Analytical solution for seismic response of deep tunnels with arbitrary cross-section shapes

The pseudo-static method considering ground-structure interaction is widely used in seismic design and analysis of tunnels, and especially, the analytical solution based on this method can serve as an effective tool for practitioners. However, the existing methods in literatures are only applicable for circular or rectangular tunnels. An analytical solution for seismic response of deep tunnels with arbitrary cross-section shapes in homogeneous ground is presented. The lining is assumed as a shell, and the effects of the middle wall as well as two typical soil-structure contact conditions (i.e., no-slip and full-slip) are also considered. First, the governing equations for the tunnel structure and the ground are introduced. Then, the complex variable function and the conformal mapping method are employed to obtain the analytical solution.
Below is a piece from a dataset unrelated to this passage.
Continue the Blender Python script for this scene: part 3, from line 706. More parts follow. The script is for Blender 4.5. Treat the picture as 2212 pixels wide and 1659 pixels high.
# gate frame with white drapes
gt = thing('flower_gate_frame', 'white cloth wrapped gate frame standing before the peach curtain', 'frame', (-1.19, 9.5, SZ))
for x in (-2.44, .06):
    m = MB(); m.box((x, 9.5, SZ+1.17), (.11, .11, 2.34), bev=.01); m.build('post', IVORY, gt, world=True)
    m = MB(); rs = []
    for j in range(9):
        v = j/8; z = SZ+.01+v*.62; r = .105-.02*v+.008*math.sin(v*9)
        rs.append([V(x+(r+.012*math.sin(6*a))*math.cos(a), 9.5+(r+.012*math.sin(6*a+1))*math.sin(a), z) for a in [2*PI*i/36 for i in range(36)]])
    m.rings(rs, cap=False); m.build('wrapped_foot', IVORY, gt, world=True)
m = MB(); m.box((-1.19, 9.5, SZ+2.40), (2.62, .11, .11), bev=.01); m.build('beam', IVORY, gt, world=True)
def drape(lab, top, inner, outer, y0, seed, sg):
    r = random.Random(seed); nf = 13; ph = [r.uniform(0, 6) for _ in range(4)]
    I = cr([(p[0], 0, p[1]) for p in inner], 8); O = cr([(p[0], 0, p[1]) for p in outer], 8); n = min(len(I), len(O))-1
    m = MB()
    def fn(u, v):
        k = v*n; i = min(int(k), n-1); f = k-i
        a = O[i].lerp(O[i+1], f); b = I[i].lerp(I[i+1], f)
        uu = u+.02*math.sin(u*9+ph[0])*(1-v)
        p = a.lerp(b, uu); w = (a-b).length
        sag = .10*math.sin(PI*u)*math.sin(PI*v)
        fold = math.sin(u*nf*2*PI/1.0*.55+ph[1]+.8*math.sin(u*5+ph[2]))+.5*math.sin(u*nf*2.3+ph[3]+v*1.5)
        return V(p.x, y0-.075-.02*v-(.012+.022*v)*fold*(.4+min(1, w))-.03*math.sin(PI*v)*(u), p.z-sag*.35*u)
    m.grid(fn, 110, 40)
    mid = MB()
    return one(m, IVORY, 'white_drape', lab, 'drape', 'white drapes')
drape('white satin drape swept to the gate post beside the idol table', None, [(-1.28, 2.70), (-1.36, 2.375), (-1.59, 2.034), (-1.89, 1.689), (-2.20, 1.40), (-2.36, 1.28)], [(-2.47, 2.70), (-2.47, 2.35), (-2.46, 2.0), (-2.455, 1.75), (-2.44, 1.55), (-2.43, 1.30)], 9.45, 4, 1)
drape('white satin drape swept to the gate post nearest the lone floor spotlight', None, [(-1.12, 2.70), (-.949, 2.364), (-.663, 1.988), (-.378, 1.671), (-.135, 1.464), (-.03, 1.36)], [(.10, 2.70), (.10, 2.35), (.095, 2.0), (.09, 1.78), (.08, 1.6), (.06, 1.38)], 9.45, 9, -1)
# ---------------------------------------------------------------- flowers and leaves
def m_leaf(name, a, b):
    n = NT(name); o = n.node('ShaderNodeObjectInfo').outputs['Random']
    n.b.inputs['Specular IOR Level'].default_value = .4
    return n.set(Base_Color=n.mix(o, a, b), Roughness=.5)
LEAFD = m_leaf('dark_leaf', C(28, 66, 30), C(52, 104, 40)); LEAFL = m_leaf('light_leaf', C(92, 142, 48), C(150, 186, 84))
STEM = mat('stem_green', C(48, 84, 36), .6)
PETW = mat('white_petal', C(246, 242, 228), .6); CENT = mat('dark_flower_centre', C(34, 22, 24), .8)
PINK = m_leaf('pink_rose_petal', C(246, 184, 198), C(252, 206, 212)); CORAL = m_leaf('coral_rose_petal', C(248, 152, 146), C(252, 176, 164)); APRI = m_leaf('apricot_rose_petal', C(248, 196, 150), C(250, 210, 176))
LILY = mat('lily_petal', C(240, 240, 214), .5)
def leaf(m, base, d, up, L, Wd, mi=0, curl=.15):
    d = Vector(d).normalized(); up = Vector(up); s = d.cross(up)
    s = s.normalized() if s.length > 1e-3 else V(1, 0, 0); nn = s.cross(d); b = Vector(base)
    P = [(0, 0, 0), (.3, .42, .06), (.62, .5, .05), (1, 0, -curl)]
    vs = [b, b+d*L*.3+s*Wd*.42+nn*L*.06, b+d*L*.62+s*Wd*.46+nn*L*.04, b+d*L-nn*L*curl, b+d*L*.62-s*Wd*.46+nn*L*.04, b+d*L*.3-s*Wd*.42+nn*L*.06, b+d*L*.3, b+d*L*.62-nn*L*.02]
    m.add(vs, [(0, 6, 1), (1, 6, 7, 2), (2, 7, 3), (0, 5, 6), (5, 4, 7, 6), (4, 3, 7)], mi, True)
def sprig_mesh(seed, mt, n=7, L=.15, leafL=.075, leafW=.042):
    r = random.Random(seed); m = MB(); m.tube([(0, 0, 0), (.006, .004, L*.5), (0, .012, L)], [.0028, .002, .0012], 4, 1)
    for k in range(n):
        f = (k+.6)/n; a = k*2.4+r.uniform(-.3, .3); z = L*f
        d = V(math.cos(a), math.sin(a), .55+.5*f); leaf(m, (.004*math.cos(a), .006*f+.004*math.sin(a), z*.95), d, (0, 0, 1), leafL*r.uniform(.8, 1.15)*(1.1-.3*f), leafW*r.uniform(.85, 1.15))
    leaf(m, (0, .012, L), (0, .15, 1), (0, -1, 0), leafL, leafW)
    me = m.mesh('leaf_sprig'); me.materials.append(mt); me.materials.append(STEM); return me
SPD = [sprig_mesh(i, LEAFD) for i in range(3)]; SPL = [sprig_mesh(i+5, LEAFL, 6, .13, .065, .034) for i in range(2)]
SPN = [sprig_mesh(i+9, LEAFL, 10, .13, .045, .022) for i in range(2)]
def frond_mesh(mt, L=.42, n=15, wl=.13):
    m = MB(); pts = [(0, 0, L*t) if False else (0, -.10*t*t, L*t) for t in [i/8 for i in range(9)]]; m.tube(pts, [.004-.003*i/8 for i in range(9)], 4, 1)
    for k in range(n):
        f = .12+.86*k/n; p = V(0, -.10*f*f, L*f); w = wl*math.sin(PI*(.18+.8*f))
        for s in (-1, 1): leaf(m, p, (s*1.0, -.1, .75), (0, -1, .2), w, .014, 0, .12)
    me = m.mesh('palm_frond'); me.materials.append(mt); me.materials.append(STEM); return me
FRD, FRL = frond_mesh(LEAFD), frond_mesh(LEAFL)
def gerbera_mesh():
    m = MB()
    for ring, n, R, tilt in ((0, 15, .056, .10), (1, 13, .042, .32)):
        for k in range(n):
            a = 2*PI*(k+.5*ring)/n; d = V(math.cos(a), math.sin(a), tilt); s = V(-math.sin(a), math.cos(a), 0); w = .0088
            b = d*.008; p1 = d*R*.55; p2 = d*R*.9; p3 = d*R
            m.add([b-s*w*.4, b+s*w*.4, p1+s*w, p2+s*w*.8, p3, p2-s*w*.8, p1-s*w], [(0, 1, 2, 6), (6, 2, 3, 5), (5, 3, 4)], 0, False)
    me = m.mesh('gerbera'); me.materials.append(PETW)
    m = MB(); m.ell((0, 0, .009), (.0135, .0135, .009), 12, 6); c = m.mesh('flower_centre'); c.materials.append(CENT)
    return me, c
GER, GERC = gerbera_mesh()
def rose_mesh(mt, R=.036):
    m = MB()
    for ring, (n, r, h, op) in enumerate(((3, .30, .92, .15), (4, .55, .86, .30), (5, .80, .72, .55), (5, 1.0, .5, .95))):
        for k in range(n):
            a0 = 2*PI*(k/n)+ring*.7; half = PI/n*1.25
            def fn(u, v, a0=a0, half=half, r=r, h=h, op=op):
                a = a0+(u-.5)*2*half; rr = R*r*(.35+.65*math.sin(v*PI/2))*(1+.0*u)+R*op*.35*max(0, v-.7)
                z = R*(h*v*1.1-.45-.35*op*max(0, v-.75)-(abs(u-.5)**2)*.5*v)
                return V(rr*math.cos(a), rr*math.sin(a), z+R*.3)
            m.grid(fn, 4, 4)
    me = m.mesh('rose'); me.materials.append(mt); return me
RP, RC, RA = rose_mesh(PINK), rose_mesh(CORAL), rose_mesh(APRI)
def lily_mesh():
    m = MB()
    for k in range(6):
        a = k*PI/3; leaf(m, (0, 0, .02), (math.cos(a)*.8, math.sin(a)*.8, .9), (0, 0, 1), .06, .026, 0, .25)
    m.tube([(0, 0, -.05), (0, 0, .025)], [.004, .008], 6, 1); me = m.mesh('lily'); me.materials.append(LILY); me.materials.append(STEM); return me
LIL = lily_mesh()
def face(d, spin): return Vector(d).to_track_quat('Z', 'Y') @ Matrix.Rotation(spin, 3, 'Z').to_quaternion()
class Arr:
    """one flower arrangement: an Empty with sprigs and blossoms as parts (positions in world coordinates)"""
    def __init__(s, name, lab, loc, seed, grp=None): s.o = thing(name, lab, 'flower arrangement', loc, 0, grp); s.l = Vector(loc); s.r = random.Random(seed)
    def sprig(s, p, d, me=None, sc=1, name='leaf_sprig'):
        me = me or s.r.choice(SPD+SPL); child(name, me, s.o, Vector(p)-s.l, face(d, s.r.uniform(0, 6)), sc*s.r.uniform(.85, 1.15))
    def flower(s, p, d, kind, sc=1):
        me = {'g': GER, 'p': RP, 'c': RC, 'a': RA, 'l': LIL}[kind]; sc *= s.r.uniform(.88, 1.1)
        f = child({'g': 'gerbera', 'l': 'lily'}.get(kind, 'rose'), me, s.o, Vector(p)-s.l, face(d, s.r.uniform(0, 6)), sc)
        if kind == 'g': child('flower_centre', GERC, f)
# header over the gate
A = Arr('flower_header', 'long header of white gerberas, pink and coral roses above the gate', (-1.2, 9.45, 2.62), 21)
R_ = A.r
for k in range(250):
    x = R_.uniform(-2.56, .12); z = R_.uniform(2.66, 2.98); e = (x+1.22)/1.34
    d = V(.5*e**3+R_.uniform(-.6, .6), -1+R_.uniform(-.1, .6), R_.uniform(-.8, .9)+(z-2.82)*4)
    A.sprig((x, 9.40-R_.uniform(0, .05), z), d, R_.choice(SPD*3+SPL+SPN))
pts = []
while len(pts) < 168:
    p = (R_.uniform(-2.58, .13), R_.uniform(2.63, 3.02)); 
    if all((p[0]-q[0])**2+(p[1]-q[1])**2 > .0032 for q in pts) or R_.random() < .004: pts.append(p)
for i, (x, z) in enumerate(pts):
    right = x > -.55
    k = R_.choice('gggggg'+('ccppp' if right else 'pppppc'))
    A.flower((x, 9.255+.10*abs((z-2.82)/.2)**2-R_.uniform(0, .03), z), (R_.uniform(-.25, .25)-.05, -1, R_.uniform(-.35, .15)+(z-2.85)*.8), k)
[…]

The validation of the proposed solution is verified by comparison with the results from FEM. Finally, parametric analyses are carried out using the solution, and the influences of the relative stiffness ratio of the ground to the structure as well as the thickness of middle wall are analyzed. The results show that the internal force of the tunnel increases with the increase of the ground-structure relative stiffness ratio, while the deformation of the tunnel decreases. The internal force of the tunnel under no-slip condition is larger than that under full-slip condition, while, oppositely, the structural deformation under no-slip condition is less than that under full-slip condition. Compared to that of the case neglecting the middle wall in the tunnel, the maximum internal force of the tunnel significantly increases when the thickness of the middle wall is 1.5 times larger than the thickness of the tunnel lining.